精選版 日本国語大辞典 「杉・椙」の意味・読み・例文・類語

すぎ【杉・椙】

〘名〙
スギ科の常緑高木。日本特産で、秋田、吉野、屋久島などが有名な産地。高さ五〇メートル、径五メートルに達するものもある。樹冠は楕円状円錐形。樹皮は赤褐色で縦に長く裂ける。葉は小さな針状でやや湾曲し小枝にらせん状に密生。雌雄同株。早春、単性花をつける。雄花は黄褐色で米粒形、雌花は濃緑色で球形、数個が穂状につく。果実は木質で径一・五~二センチメートルの卵球形。種鱗と包鱗はなかば癒着し、種鱗の先はあらい歯牙(しが)状で基部に二~五個の種子がある。種子は翼をもち長楕円形。材は建築、器具など用途が広い。葉は線香を作り、樹皮で屋根を葺(ふ)く。えいざんすぎ、ほうおうすぎ、めじろすぎ、えんこうすぎなどの園芸品種がある。漢名は倭木で、「杉」はもともとはコウヨウザンの名。すぎのき。いそき。まき。
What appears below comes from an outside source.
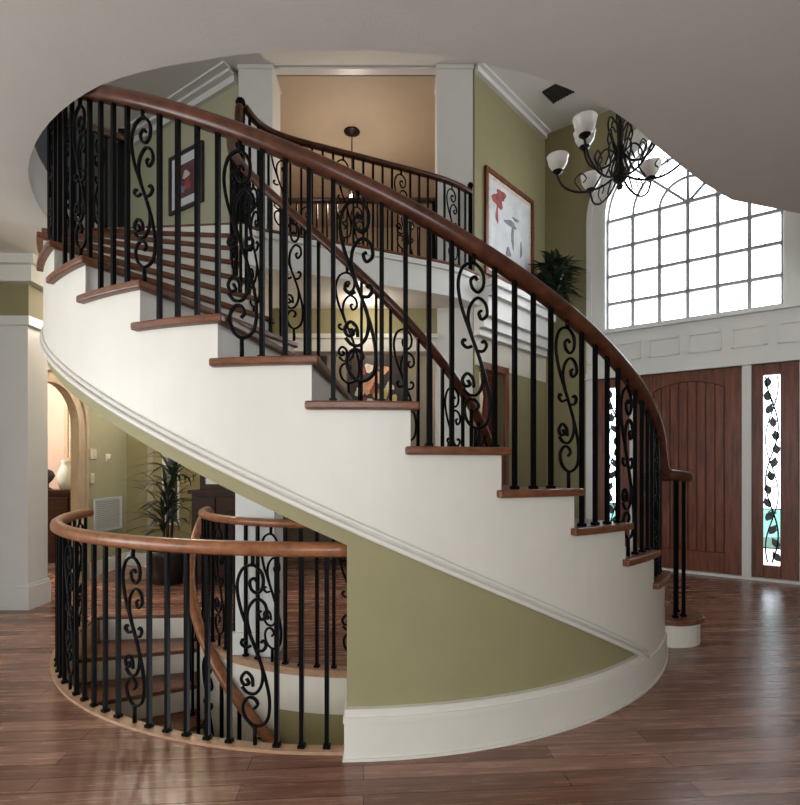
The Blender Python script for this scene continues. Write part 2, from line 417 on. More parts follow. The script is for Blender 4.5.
# ------------------------------------------------------------------ slab, balcony, upper floor
def ro(t):
    T = [(-200, 2.42), (-57, 2.42), (-48, 2.4), (-29, 2.36), (-15.6, 2.295), (0, 2.27), (22, 2.31), (46, 2.366), (200, 2.366)]
    for (a, p), (c, q) in zip(T, T[1:]):
        if a <= t <= c: return p+(q-p)*(t-a)/(c-a)
edge = [(5.75, 4.66), (2.78, 3.74), (2.286, 3.587), (1.96, 3.37), (1.7, 3.17)] + [pol(46 - i*3, ro(46 - i*3)) for i in range(0, 47)] + [pol(-95, 2.42), pol(-95, RI)]
bedge = [(p.x+.02, p.y-.06) for p in crom([(-1.36, 4.86, 0), (-1.08, 4.97, 0), (-.5, 5.21, 0), (.32, 5.58, 0), (.62, 5.76, 0), (.86, 6.0, 0)], 6)]
slab = [(-8, -3), (8, -3), (8, 3.06)] + edge + bedge + [(.86, 9.5), (-8, 9.5)]
b = MB(); b.prism(slab, ZC, F2-.02); struct(b.build('ceiling', M['ceil']))
b = MB(); b.prism(slab, F2-.02, F2); struct(b.build('floor_upper', M['floor']))
b = MB()
fp = [(x, y, 0) for x, y in [(-1.40, 4.72)] + bedge]
b.sweep([(p[0], p[1], F2-.012) for p in fp], [(-.03, -.014), (.03, -.014), (.034, 0), (.03, .014), (-.03, .014)])
struct(b.build('trim_3', M['tread']))
b = MB()
for zz, w, h in ((F2-.055, .03, .025), (F2-.2, .012, .09), (ZC+.06, .035, .03), (ZC+.015, .05, .02)):
    b.sweep([(p[0], p[1], zz) for p in fp], [(-w, -h), (w, -h), (w, h), (-w, h)], smooth=False)
struct(b.build('trim_4', M['trim']))

b = MB(); b.prism([(-8, -3), (8, -3), (8, 3.2), (2.0, 7.45), (.95, 6.15), (-2.0, 6.15), (-2.0, 7.5), (-8, 8.5)], ZU, ZU+.1); struct(b.build('ceiling_upper', M['ceil']))
b = MB(); b.prism([(-2.1, 6.15), (1.0, 6.15), (1.0, 10.2), (-2.1, 10.2)], ZU-.02, ZU+.08); struct(b.build('ceiling_hall', M['peach']))
b = MB(); b.box(-2.1, 1.0, 10, 10.1, F2, ZU); b.box(-2.12, -2.02, 6.4, 10, F2, ZU); b.box(.92, 1.02, 6.4, 10, F2, ZU); struct(b.build('wall_hall', M['peach']))
b = MB(); b.box(-2.1, 1.0, 9.5, 10.1, F2-.1, F2-.001); struct(b.build('floor_hall', M['floor']))

# pillars (ground to upper ceiling)
for n_, (x0, x1) in enumerate(((-1.86, -1.47), (.43, .84))):
    b = MB(); b.box(x0, x1, 6.0, 6.4, 0, ZU)
    b.box(x0-.012, x1+.012, 5.988, 6.412, ZU-.05, ZU-.001)
    b.box(x0-.02, x1+.02, 5.98, 6.42, 0, .2)
    struct(b.build('pillar_%d' % (n_+1), M['trim']))
b = MB(); b.box(-1.47, .43, 6.03, 6.12, ZU-.025, ZU); struct(b.build('trim_5', M['trim']))

# ground wall with wide cased opening, back room
b = MB(); b.box(-1.47, .43, 6.02, 6.2, 2.79, ZC); struct(b.build('wall_header', M['olive']))
b = MB(); b.box(-1.47, .43, 5.99, 6.22, 2.6, 2.79); b.box(-1.3, .43, 5.97, 6.0, 2.75, 2.8); struct(b.build('trim_6', M['white']))
b = MB(); b.box(-3.2, 2.1, 8.3, 8.4, 0, ZC); b.box(-3.2, -3.1, 6.6, 8.3, 0, ZC); b.box(2.0, 2.1, 7.45, 8.3, 0, ZC); struct(b.build('wall_rear', M['taupe']))

# green wall on the right with picture and ledge
G0, G1 = Vector((.86, 6.0)), Vector((2.02, 7.25)); gl = (G1-G0).length; gu = ((G1-G0)/gl); GN = (gu.y, -gu.x)   # normal towards the foyer
gO = (G0.x, G0.y); gU = (gu.x, gu.y)
b = MB(); b.obox(gO, gU, 0, .62, -.12, 0, F2-.2, ZU, n=GN); b.obox(gO, gU, .62, gl+.1, -.12, 0, 0, ZU, n=GN); b.obox(gO, gU, 0, .62, -.12, 0, 2.45, F2-.2, n=GN); b.obox(gO, gU, 0, .1, -.12, 0, 0, 2.45, n=GN)
struct(b.build('wall_right', M['olive']))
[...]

※古事記(712)上「亦其の身に蘿(こけ)と檜(ひ)(すぎ)と生(お)ひ」
古今(905‐914)雑下・九八二「わがいほはみわの山もとこひしくはとぶらひきませすぎたてるかど〈よみ人しらず〉」
② 「すぎなり(杉形)」の略。
源平盛衰記(14C前)三五「木曾十余騎騎馬の鼻を引き返し、杉のさきにさと立って宣(のたま)ひけるは」
③ 紋所の名。杉の木をかたどったもので、一本杉、三本杉、杉巴、三つ割杉、三つ追杉など、種類が多い。
[語誌]まっすぐに高く伸びる目立つ木なので、古くから神をまつる神聖な木とされた。和歌では、「三輪の祝(はふり)が忌(いは)ふ杉」 〔万葉‐七一二〕とあるほか、平安以後は、稲荷山・平野香椎祇園などの神木が詠まれている。特に、①の挙例の「古今」を三輪明神神詠とする伝承があり、三輪のスギをいうことが多い。